Superfluid Finance, an Ethereum-based money streaming protocol that automates recurring transactions, has raised $9 million in a seed funding round.
The round was led by Multicoin Capital, with participation from Semantic Ventures, DeFiance Capital, Delphi Digital, DeFi Alliance, Divergence Ventures, and others. Angel investors, including Balaji Srinivasan, Ryan Selkis of Messari, Stani Kulechov of Aave, also backed the round.
The fresh injection of capital will help Superfluid grow its team and build an ecosystem of new “real-time financial applications” co-founder and CEO Francesco George Renzi told The Block. These applications will enable money flows in real-time, including subscription payments, salaries, and rewards, with single on-chain transactions.
Superfluid is currently live on the Ethereum, Polygon, and xDAI networks. Using an ERC20 token called Super Token, Superfluid allows users to perform multiple tasks in a single transaction, said Renzi.
Let’s say for example a user wants to donate to a few different open-source projects on a regular basis. “The first thing you’d do is get your hands on a Super Token, for example, DAIx on Polygon. You could do this by upgrading your existing DAI tokens using Superfluid, a process much like wrapping ETH into WETH,” said Renzi.

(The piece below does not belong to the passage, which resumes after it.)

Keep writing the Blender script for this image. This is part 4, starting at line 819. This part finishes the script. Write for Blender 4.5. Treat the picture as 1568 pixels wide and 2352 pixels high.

“Once you have Super Tokens, you simply need to sign one transaction to start a stream. Once the transaction is confirmed on the blockchain, the stream will start. As the sender, your balance will start ticking down as the receiver’s balance ticks up.”
Since Superfluid only requires a single transaction to initiate a money stream, there are no additional gas or transaction costs on a go-forward basis.
Unlike payment channels, users don’t have to keep a channel fully funded with Superfluid, and thus the protocol helps with capital efficiency, said Renzi. It, therefore, unlocks an entirely new subscription-based economy on-chain, he added.
“Streaming payments—meaning from one account to another, and then to others, concurrently, all in real time—has long been the holy grail of decentralized finance. State channels were thought to be the solution but by definition cannot scale due to the ‘locked assets’ problem and the capital inefficiency of design,” said Kyle Samani, managing partner at Multicoin Capital. “Superfluid is pioneering an entirely new category of cash flow and incentive design.”
There are currently seven full-time employees and a few part-time members working for Superfluid, and the project is looking to hire at least eight more people across marketing, developer relations, and engineering functions, said Renzi. Superfluid is also creating a grants program with the fresh funding in place to enable more Web2 developers to join the crypto space, according to Renzi.
“We believe we need to create a new generation of crypto natives who will be paid in streaming money,” he said.